Como foi ensinado pelo Reverendo Diácono Mauro Sérgio nas aulas de Patrística do Instituto Teológico São Tomás de Aquino, a escola exegética de Antioquia, um pouco posterior à de Alexandria, aplicava-se, de maneira especial, à interpretação literal das escrituras. Nos alexandrinos, ao contrário, predominava e especulação teológica e um espírito místico, à alegoria nos estudo dos textos bíblicos. Enquanto em Alexandria o filósofo mais seguido no método de raciocínio foi Platão, na escola de Antioquia se seguia a dialética de Aristóteles.
Desta divergência, nota-se uma tendência profunda:

Como conseqüência temos que, quando fala de Cristo encarnado, a escola de Alexandria assinala para cristo uma só natureza, a divina do Logos, e sua humanidade não era mais que uma simples forma, de que o Logos se serviu para manifestar seu ser. Os antioquianos se opuseram a esta negação real da humanidade de Jesus e disseram que nele, no Cristo, há duas naturezas: a divina e a humana, muito intimamente unidas, porém, não até o extremo de ficar apagada em alguma delas a perfeita realidade, tal foi a doutrina ensinada por Teodoro de Mopsuéstia. Antes dele, Diodoro de Tarso dissera que Maria deu à luz não ao Logos, mas a um homem em tudo parecido conosco, embora muito mais excelente.(FRANGIOTTI, Roque. História das Heresias (Séculos I-VII). São Paulo: Paulus, 1995. p. 125)

 2. O Nestorianismo

      Nestório nasceu na Germânica de Cesaréia, na Síria (Hoja Mar’ash) por volta do ano de 380. Imbuído das pestilentas heresias provindas de Antioquia, defendeu que a Sagrada Escritura nunca afirmou que Nossa Senhora fosse mãe de Deus ou que o gerou, mas, que é “Mãe de Cristo”, ou “Mãe do Menino”, como está no Evangelho de Mateus.[1]

Outra inverdade que ele pregava, era que Cristo se chama Deus por razão de sua natureza divina. No entanto, esta (a natureza divina) não começou a existir em virtude da Virgem. Logo Nossa Senhora não deve ser chamada Mãe de Deus.[2]

Para piorar, por causa da liberdade desequilibrada dos imperadores que a situação socioeconômica que havia na época intitulada de “Cesaro-papismo” oferecia, o Imperador Teodósio II fizera Nestório Patriarca de Constantinopla em 428.[3]

Com todas estas características, Nestório direcionou seu dinamismo para a propagação de sua “doutrina” em toda a parte, sobretudo onde sua palavra podia ter mais aceitação, ou seja, em sua própria diocese.

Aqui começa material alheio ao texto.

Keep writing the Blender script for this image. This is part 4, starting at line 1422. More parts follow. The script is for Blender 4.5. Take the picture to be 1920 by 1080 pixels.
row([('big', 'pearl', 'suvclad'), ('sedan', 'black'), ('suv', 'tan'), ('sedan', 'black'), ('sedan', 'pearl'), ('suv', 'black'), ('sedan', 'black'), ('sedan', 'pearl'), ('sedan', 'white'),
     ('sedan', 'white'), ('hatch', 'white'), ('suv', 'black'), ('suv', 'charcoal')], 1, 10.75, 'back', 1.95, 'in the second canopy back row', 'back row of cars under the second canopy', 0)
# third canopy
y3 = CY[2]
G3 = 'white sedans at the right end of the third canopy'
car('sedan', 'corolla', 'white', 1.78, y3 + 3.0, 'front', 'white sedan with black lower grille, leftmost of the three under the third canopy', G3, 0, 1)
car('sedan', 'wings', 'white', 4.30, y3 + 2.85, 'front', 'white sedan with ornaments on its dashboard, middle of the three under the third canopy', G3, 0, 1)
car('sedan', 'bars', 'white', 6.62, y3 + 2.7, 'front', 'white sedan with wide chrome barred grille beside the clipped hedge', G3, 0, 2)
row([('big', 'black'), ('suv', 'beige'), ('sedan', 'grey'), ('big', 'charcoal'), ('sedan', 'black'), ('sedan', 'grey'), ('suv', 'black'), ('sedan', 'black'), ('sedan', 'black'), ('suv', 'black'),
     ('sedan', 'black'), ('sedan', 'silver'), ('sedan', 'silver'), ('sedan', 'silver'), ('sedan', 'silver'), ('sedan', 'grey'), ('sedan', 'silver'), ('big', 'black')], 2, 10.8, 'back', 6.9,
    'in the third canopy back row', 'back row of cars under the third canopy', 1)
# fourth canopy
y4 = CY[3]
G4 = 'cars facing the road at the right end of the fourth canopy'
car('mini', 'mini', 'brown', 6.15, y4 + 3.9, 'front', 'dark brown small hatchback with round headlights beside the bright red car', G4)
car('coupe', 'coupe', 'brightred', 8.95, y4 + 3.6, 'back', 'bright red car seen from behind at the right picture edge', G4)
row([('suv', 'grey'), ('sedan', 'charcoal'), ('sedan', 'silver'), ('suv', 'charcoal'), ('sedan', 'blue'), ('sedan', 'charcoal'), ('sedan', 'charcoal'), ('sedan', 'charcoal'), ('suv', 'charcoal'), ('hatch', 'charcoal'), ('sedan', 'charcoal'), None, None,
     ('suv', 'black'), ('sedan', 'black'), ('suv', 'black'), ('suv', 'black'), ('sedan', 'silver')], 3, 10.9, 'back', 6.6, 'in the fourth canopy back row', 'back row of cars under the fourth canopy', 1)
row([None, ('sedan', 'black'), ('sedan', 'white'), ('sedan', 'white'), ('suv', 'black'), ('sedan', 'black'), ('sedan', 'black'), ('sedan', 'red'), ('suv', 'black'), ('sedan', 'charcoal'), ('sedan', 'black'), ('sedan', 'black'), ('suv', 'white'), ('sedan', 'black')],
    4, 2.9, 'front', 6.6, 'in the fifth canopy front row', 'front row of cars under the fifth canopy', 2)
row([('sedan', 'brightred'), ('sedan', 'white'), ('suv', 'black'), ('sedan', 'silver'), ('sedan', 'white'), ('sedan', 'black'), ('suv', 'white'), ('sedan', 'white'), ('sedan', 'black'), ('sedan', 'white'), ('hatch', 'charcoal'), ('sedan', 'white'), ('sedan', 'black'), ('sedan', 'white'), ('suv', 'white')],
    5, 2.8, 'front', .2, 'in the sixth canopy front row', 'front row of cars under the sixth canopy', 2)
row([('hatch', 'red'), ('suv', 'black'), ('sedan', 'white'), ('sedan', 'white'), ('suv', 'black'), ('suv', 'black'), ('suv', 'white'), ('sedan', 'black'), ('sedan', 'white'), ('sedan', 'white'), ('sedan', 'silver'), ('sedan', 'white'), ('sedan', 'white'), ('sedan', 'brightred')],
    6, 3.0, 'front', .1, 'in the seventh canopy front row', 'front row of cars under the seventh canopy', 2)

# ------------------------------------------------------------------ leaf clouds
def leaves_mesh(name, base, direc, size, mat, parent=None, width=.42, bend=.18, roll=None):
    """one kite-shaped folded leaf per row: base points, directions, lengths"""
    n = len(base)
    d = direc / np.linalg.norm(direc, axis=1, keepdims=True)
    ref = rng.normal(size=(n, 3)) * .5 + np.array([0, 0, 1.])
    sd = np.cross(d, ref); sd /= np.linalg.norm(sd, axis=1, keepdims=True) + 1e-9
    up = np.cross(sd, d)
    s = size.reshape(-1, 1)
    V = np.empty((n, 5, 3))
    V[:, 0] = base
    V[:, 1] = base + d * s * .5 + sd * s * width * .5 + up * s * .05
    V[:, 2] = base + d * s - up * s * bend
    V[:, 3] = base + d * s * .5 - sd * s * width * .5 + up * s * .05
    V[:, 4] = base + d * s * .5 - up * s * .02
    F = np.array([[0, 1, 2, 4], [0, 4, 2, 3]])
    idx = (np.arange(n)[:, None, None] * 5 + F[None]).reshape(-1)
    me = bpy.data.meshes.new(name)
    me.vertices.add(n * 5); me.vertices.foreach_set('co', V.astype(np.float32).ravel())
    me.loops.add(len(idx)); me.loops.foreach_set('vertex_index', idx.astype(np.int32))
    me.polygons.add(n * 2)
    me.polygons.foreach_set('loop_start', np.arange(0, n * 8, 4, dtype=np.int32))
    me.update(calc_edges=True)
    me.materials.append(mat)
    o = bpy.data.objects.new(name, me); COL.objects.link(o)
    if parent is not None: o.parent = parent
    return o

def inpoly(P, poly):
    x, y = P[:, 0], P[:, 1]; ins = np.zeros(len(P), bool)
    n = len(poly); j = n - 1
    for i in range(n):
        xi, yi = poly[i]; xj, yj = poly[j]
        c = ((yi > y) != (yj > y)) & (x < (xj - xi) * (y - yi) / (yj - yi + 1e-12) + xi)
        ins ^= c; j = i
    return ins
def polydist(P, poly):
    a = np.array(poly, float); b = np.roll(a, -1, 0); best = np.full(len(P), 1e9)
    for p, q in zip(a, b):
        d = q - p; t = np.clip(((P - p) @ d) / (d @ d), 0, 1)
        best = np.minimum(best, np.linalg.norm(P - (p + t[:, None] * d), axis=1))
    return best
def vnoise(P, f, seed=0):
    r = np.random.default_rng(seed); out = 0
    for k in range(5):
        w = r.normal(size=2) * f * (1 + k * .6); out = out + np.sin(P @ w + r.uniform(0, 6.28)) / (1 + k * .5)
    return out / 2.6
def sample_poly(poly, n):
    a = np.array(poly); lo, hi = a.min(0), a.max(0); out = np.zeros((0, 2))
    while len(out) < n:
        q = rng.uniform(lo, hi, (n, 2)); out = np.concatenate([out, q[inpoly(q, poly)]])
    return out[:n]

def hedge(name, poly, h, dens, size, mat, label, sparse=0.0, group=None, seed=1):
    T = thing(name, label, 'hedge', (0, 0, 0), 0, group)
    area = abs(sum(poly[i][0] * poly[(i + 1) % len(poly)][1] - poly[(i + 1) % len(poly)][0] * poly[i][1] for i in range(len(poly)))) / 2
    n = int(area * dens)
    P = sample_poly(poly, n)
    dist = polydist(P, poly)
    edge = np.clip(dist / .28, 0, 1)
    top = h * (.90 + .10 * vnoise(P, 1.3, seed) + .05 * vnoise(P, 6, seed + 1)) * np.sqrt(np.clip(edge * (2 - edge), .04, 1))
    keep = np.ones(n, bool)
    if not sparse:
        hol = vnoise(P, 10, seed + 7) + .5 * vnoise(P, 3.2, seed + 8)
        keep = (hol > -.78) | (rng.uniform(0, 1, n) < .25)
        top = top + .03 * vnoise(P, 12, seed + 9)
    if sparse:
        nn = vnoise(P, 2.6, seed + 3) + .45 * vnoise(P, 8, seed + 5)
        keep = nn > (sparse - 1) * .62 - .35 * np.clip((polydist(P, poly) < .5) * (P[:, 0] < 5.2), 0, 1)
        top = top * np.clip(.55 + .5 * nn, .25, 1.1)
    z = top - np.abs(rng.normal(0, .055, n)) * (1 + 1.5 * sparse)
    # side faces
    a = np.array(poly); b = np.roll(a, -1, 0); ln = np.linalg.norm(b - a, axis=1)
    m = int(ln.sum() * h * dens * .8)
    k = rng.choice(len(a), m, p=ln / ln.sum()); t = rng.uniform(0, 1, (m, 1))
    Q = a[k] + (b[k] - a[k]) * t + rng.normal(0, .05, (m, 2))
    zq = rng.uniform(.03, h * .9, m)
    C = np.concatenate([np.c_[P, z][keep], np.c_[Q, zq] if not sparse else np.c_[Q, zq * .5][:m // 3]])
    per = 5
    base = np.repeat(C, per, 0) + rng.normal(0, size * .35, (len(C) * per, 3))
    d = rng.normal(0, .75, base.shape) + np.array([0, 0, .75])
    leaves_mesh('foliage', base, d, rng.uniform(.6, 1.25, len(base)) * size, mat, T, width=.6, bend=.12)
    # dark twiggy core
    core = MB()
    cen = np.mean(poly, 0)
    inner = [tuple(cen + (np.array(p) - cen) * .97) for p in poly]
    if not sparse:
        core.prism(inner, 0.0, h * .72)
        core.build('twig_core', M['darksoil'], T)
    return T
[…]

 3. A coluna contra o inimigo que investe

     No entanto, diante desta ofensiva, uma voz se faz ecoar na longínqua cidade de Alexandria. É o brado tonitroante de um Patriarca que não quer ver o templo sagrado ser afetado pela sórdida fumaça de satanás provinda da detestável boca de Nestório. Nós poderíamos dizer como venerável Presidente da República do Equador, Dom Garcia Moreno: “Dios no muere!” Ou seja, a ortodoxia nunca abandonará a Terra.

São Cirilo, Patriarca de Alexandria, foi a muralha que defendeu a Santa Igreja das investidas do Nestorianismo. Grande teólogo, segundo muitos autores era homem que só sabia viver em meio aos ventos das polêmicas. Sua obra literária é vastíssima, nada menos que dez volumes da Patrologia Grega do Migne. Virtuoso e devotíssimo de Nossa Senhora, não poderia ser que os espíritos desprovidos de retidão e fidelidade ao magistério eclesiástico se simpatizassem com sua figura.

Elaborando uma formulação cristológica, rejeitando toda a separação real das naturezas em Cristo, São Cirilo defendeu incondicionalmente a união hipostática, ressaltando que o sujeito da humanidade de Nosso Senhor é a pessoa divina.


[1] Cf. S. Th. III, q. 35, a. 5, s.c.

[2] Cf. Idem.

[3] Cf. WALKER, W. História da Igreja Cristã. São Paulo: Aste, 1983. p. 216.